■ WHAT IS BEING ASKED: Exactly the lines from the start of the data through the line containing "COL = scene.collection" should be output, with both ends kept and nothing added.

--- START DATASET EXCERPTS ---

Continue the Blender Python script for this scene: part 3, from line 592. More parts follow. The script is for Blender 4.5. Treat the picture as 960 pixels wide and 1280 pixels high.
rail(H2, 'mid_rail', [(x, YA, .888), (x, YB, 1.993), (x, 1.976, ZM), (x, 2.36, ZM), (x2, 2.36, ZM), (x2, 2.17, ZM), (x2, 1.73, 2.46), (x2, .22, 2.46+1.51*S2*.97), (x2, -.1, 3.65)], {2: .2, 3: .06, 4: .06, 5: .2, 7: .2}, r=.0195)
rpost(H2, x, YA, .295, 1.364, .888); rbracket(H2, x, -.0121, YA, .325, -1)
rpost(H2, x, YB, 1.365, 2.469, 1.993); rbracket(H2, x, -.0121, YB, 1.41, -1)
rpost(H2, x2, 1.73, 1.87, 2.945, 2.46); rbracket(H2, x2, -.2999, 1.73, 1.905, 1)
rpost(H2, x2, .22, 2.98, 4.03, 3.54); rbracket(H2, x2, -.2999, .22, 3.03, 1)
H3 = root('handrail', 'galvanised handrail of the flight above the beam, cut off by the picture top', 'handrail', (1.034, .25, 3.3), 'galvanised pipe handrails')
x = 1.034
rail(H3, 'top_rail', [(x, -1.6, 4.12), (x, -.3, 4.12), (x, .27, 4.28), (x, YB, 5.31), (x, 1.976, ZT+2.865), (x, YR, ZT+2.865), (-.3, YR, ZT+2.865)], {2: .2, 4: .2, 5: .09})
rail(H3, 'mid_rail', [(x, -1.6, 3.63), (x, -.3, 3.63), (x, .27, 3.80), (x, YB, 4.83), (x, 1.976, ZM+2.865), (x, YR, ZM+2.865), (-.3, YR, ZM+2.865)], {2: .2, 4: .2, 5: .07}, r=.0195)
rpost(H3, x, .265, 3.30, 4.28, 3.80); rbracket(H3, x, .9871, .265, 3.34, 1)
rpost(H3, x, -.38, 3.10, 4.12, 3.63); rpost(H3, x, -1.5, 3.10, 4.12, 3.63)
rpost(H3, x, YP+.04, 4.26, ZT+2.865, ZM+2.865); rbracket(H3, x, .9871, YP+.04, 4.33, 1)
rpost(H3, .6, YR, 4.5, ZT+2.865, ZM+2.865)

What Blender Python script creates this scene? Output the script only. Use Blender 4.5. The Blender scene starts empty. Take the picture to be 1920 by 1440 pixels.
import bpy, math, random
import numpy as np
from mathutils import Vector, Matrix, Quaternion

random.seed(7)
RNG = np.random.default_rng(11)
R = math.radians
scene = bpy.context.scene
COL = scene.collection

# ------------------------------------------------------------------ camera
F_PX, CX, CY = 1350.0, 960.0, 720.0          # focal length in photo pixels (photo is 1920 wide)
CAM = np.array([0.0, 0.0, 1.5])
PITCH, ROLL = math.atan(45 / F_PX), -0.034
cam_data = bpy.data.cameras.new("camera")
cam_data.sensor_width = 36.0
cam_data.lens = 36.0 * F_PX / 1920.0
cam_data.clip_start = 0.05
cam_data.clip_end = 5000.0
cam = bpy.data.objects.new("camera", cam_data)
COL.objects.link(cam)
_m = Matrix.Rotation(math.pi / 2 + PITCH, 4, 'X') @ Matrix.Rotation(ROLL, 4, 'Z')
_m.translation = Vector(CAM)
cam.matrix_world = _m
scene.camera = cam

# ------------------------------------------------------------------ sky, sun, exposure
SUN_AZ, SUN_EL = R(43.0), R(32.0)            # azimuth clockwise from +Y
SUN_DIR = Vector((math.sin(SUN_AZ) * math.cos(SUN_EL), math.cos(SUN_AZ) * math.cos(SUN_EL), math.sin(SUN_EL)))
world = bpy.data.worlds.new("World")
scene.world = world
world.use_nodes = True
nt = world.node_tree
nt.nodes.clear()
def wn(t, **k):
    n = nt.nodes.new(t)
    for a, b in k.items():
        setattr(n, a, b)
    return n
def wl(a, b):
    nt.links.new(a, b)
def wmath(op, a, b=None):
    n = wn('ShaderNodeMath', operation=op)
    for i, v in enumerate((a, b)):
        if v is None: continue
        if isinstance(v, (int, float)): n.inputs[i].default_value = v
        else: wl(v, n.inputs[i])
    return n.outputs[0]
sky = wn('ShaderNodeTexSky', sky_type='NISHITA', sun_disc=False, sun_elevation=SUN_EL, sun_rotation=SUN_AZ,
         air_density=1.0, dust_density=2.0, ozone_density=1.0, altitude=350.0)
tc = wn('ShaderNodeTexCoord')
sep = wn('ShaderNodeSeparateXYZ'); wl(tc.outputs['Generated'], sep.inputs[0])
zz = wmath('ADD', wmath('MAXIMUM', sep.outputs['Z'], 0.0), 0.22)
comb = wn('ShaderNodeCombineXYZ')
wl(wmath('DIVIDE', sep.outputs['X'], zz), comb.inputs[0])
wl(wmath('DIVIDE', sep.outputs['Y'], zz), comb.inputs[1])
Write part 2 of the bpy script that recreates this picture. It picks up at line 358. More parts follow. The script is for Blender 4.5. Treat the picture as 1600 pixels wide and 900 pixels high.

--- END DATASET EXCERPTS ---

■ EXPECTED OUTPUT:
Continue the Blender Python script for this scene: part 3, from line 592. More parts follow. The script is for Blender 4.5. Treat the picture as 960 pixels wide and 1280 pixels high.
rail(H2, 'mid_rail', [(x, YA, .888), (x, YB, 1.993), (x, 1.976, ZM), (x, 2.36, ZM), (x2, 2.36, ZM), (x2, 2.17, ZM), (x2, 1.73, 2.46), (x2, .22, 2.46+1.51*S2*.97), (x2, -.1, 3.65)], {2: .2, 3: .06, 4: .06, 5: .2, 7: .2}, r=.0195)
rpost(H2, x, YA, .295, 1.364, .888); rbracket(H2, x, -.0121, YA, .325, -1)
rpost(H2, x, YB, 1.365, 2.469, 1.993); rbracket(H2, x, -.0121, YB, 1.41, -1)
rpost(H2, x2, 1.73, 1.87, 2.945, 2.46); rbracket(H2, x2, -.2999, 1.73, 1.905, 1)
rpost(H2, x2, .22, 2.98, 4.03, 3.54); rbracket(H2, x2, -.2999, .22, 3.03, 1)
H3 = root('handrail', 'galvanised handrail of the flight above the beam, cut off by the picture top', 'handrail', (1.034, .25, 3.3), 'galvanised pipe handrails')
x = 1.034
rail(H3, 'top_rail', [(x, -1.6, 4.12), (x, -.3, 4.12), (x, .27, 4.28), (x, YB, 5.31), (x, 1.976, ZT+2.865), (x, YR, ZT+2.865), (-.3, YR, ZT+2.865)], {2: .2, 4: .2, 5: .09})
rail(H3, 'mid_rail', [(x, -1.6, 3.63), (x, -.3, 3.63), (x, .27, 3.80), (x, YB, 4.83), (x, 1.976, ZM+2.865), (x, YR, ZM+2.865), (-.3, YR, ZM+2.865)], {2: .2, 4: .2, 5: .07}, r=.0195)
rpost(H3, x, .265, 3.30, 4.28, 3.80); rbracket(H3, x, .9871, .265, 3.34, 1)
rpost(H3, x, -.38, 3.10, 4.12, 3.63); rpost(H3, x, -1.5, 3.10, 4.12, 3.63)
rpost(H3, x, YP+.04, 4.26, ZT+2.865, ZM+2.865); rbracket(H3, x, .9871, YP+.04, 4.33, 1)
rpost(H3, .6, YR, 4.5, ZT+2.865, ZM+2.865)

What Blender Python script creates this scene? Output the script only. Use Blender 4.5. The Blender scene starts empty. Take the picture to be 1920 by 1440 pixels.
import bpy, math, random
import numpy as np
from mathutils import Vector, Matrix, Quaternion

random.seed(7)
RNG = np.random.default_rng(11)
R = math.radians
scene = bpy.context.scene
COL = scene.collection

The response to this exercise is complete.